Of those 18 players, 7 were never able to return to NBA action, 3 returned for just one season, and the remaining 8 would go on to play 2 or more seasons. And of those players that returned, their performance suffered drastically, especially in their first season. In their study of the 11 players that returned to the NBA, the players’ PER (player efficiency rating), decreased by an average of 4.57 points. In the second, it decreased by 4.38 points.

… If you decreased his PER by the average reduction of 4.57 … you’d find that Kobe would’ve ranked 49th in the league last year, some 24 spots higher than where ESPN has him in their NBA Rank. Kobe is an animal, but the stats indicate that the anger towards his NBA Rank of 25 is far from justified.

That’s a steep drop, and if we want a case study in the impact of an Achilles injury, Elton Brand provides a helpful example. In 2005-06, Brand ranked 6th in the league with a PER of 26.67. The following year, he dropped to 23.16, which was still good for 14th overall. That following summer, Brand suffered a ruptured Achilles tendon, missed all but eight games in 2007-08 and has never recorded a PER better than 18.5 since.
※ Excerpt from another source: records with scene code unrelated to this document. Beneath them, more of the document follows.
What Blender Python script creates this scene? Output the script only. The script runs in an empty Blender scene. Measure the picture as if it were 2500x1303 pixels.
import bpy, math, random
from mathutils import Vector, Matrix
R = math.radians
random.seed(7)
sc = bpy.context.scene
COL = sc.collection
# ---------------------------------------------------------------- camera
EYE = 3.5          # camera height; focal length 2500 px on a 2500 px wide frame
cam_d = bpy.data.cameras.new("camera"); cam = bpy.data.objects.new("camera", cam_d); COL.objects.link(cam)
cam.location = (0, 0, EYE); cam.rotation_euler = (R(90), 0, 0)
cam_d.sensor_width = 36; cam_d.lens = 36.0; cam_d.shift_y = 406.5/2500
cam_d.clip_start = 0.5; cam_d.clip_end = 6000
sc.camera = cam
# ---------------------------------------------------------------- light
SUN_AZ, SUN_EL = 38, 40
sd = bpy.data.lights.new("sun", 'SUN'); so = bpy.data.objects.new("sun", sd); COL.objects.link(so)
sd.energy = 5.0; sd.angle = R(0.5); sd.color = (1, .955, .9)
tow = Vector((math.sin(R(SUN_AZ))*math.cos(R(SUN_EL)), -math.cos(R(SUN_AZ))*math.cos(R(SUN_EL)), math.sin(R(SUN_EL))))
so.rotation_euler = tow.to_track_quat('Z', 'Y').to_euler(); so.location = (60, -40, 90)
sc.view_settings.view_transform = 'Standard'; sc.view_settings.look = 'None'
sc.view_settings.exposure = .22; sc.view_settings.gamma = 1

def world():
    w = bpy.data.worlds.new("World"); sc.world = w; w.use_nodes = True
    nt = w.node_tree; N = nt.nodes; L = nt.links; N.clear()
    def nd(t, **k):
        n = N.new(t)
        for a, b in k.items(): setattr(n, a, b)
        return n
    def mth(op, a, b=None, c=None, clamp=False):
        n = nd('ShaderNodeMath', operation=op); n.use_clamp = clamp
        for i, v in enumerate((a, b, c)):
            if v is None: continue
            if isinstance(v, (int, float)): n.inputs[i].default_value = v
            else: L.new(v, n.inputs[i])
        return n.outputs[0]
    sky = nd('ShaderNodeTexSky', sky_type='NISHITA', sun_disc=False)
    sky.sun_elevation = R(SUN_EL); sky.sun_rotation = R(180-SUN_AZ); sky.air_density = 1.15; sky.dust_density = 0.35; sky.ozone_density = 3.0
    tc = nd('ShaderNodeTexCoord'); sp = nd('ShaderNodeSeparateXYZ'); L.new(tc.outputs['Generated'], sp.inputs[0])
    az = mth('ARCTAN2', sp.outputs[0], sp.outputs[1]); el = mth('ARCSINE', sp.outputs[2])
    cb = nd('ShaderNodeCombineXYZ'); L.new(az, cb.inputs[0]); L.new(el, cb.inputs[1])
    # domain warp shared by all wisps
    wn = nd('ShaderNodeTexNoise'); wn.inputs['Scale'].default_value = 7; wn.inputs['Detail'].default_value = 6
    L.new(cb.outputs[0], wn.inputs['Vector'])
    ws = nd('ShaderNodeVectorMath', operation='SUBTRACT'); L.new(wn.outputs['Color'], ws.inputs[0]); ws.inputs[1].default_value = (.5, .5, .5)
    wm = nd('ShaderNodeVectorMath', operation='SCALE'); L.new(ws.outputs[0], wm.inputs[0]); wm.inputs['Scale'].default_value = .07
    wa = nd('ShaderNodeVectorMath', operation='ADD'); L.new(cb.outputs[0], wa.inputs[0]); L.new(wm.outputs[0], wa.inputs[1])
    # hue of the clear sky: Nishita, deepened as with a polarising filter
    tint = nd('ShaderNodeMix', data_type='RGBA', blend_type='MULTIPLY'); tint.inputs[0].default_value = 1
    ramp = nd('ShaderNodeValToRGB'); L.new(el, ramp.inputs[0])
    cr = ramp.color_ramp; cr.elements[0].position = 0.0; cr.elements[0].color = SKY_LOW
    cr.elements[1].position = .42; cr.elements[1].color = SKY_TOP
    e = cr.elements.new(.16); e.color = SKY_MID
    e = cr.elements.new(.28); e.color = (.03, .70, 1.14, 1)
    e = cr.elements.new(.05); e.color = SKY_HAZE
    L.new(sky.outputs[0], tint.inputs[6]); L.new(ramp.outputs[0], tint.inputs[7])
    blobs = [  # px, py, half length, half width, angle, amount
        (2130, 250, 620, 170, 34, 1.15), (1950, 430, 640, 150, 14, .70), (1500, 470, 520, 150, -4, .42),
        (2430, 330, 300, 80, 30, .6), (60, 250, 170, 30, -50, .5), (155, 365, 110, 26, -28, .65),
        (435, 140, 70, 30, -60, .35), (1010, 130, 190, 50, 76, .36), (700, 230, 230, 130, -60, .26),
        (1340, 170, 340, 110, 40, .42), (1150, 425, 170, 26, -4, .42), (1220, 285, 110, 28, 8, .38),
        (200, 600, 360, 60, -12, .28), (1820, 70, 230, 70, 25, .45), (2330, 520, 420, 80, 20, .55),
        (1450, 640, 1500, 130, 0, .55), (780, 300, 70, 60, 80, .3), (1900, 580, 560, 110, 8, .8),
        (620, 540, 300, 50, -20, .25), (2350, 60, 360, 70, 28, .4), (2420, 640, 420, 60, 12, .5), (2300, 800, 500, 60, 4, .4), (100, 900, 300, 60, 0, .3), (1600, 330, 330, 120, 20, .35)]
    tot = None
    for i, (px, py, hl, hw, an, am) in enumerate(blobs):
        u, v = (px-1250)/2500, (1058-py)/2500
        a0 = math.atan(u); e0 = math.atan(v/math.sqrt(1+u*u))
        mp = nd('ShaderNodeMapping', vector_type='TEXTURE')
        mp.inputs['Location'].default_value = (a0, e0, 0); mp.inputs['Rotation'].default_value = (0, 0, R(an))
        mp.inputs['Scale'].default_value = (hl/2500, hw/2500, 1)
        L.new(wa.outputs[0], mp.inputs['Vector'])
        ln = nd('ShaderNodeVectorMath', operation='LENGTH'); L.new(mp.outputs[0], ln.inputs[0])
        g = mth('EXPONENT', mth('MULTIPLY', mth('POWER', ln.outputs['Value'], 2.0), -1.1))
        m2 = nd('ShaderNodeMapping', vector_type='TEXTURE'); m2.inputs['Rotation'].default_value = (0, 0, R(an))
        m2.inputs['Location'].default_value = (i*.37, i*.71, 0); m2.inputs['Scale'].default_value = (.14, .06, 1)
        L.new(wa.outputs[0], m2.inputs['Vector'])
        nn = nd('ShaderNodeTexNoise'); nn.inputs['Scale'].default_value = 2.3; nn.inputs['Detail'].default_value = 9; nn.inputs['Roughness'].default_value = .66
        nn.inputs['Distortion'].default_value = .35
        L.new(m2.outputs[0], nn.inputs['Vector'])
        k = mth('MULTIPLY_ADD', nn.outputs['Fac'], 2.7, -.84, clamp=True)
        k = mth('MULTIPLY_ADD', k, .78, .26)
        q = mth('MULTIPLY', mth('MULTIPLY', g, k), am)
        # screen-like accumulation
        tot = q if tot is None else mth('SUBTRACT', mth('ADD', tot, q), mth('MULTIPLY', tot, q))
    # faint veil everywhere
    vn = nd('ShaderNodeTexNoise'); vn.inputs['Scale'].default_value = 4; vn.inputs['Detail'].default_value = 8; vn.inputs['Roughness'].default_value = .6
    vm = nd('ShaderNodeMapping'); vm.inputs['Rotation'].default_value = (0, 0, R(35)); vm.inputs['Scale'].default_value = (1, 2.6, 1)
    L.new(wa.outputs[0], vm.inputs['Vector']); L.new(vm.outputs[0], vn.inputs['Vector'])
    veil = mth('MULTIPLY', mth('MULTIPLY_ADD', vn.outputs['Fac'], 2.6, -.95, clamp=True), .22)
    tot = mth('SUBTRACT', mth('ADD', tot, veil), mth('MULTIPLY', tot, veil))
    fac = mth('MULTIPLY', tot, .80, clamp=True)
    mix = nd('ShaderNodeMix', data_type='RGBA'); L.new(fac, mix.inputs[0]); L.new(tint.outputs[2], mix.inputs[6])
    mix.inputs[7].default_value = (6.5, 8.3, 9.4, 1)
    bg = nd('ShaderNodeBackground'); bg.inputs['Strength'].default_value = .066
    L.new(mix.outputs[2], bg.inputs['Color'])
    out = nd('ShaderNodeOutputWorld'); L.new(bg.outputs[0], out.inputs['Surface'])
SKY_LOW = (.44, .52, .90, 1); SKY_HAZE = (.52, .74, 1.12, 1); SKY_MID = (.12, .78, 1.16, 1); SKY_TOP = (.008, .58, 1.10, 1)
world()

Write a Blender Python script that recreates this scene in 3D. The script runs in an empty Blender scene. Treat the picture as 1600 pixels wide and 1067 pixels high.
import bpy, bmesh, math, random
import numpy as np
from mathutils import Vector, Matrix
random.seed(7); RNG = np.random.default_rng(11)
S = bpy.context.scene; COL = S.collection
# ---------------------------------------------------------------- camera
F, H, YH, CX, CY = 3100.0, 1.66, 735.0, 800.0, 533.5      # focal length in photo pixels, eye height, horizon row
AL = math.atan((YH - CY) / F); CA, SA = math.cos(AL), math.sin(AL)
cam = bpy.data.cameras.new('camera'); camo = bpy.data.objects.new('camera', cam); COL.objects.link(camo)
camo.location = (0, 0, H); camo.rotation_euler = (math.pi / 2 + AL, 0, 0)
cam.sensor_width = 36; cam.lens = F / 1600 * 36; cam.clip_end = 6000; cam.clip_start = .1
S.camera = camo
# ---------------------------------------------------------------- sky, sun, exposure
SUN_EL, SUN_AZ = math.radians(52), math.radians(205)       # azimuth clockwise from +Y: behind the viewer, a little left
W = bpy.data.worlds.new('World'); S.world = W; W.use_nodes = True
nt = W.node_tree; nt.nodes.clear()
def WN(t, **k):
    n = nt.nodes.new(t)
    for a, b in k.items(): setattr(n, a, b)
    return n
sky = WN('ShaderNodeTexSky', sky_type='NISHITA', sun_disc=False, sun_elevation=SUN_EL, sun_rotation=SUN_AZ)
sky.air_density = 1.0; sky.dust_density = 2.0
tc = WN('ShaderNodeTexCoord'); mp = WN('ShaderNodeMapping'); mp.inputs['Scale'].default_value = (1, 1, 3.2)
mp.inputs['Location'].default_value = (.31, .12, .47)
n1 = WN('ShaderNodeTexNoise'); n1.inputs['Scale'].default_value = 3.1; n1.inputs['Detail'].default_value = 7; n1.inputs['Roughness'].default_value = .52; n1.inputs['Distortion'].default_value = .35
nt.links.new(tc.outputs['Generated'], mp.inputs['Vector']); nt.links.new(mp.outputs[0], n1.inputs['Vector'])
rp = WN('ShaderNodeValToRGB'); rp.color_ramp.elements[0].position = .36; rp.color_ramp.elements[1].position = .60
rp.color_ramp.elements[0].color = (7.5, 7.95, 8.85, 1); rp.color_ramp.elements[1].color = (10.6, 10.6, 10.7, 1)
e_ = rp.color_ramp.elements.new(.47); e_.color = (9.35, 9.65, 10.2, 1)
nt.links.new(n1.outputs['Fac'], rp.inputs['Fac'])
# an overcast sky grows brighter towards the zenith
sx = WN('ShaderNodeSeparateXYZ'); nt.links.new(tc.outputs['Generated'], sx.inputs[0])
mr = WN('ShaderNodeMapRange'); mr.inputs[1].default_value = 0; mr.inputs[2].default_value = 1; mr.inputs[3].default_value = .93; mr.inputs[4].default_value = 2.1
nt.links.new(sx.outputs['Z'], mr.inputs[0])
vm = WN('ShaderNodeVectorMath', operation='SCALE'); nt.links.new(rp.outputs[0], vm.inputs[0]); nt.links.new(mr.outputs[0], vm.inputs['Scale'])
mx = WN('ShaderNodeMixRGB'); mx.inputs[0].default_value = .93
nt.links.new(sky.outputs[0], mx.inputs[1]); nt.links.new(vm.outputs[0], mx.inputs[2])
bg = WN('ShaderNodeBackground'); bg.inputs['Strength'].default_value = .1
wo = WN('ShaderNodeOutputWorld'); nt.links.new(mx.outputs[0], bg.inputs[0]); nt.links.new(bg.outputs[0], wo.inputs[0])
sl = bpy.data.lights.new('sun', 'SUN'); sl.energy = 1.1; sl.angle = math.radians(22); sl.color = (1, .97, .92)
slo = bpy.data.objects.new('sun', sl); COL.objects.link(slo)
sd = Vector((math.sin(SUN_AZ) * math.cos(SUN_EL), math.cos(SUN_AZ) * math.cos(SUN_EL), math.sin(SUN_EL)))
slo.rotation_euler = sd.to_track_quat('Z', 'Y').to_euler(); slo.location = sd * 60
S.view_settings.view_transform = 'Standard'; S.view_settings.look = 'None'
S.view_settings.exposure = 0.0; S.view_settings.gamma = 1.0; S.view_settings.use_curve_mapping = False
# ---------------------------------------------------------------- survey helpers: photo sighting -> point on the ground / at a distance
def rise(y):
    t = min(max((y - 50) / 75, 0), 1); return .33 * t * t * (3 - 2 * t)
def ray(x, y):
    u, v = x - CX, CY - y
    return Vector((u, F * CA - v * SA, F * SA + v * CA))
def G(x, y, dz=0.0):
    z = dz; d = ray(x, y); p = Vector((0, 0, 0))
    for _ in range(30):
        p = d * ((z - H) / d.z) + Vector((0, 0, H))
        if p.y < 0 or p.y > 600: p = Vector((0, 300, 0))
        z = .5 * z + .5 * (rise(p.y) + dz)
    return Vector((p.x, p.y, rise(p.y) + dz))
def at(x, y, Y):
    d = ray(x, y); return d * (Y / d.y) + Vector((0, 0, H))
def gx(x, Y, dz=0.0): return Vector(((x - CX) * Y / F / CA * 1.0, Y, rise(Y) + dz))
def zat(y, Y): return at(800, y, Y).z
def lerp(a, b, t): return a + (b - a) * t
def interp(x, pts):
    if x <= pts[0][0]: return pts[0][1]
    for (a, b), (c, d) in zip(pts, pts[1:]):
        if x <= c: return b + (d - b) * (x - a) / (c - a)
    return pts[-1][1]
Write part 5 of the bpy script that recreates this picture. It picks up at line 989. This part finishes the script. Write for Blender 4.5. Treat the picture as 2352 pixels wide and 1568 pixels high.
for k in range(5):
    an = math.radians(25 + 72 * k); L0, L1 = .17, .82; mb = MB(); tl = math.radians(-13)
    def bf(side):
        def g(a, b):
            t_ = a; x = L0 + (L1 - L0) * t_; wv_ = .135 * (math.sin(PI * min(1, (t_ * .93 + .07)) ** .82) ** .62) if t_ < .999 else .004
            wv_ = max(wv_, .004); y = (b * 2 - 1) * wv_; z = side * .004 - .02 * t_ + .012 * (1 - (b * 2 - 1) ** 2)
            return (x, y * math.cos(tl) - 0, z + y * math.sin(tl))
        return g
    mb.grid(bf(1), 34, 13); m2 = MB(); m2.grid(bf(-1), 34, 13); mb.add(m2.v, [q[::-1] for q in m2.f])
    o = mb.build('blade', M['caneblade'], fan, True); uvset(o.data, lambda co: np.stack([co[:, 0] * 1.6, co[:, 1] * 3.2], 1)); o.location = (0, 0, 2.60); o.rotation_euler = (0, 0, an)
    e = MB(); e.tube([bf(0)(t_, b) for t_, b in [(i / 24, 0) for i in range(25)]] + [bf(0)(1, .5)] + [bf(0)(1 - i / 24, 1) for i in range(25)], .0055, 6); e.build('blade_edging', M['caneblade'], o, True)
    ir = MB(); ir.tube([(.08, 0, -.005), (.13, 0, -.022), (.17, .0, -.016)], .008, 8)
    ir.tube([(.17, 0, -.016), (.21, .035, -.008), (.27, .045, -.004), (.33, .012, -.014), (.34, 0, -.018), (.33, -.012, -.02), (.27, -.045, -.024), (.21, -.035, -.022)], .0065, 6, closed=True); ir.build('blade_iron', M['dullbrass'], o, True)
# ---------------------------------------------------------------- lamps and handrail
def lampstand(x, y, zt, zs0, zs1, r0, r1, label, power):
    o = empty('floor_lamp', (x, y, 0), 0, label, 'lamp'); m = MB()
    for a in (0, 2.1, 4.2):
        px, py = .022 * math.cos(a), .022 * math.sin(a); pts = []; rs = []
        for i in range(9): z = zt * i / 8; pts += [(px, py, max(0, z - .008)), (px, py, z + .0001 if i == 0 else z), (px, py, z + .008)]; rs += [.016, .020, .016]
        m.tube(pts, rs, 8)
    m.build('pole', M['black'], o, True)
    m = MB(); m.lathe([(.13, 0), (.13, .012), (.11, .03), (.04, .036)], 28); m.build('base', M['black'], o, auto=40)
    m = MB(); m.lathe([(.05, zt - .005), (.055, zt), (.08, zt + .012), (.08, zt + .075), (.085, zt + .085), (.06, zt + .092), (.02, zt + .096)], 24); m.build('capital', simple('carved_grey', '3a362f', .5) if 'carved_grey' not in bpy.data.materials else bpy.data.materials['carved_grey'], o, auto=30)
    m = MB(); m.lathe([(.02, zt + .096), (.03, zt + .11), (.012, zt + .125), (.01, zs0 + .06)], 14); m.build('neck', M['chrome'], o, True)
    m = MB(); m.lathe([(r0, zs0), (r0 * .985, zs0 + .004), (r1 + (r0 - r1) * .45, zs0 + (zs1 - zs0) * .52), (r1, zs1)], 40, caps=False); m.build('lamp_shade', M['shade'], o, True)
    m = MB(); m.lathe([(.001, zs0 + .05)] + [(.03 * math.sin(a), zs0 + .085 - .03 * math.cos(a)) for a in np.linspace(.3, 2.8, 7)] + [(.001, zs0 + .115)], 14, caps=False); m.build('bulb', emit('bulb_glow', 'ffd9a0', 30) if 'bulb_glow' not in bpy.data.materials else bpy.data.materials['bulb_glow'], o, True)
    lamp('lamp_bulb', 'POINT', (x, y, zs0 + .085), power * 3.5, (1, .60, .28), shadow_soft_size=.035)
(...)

Bryant is a different caliber of ballplayer, the ultimate outlier – in conditioning, preparation and intensity. It’s reasonable to assume Kobe will apply a unique level of focus into his rehabilitation so that, when the next study of NBA Achilles injuries is released, he’ll reside at the far end of the production axis on the scatterplot graph.

The PSA team also notes that age, something that’s been cited as working against the 35-year-old Bryant, wasn’t determined to be a factor in recovery, so talk of the challenges an older player faces coming back from an Achilles tear doesn’t conform to the data.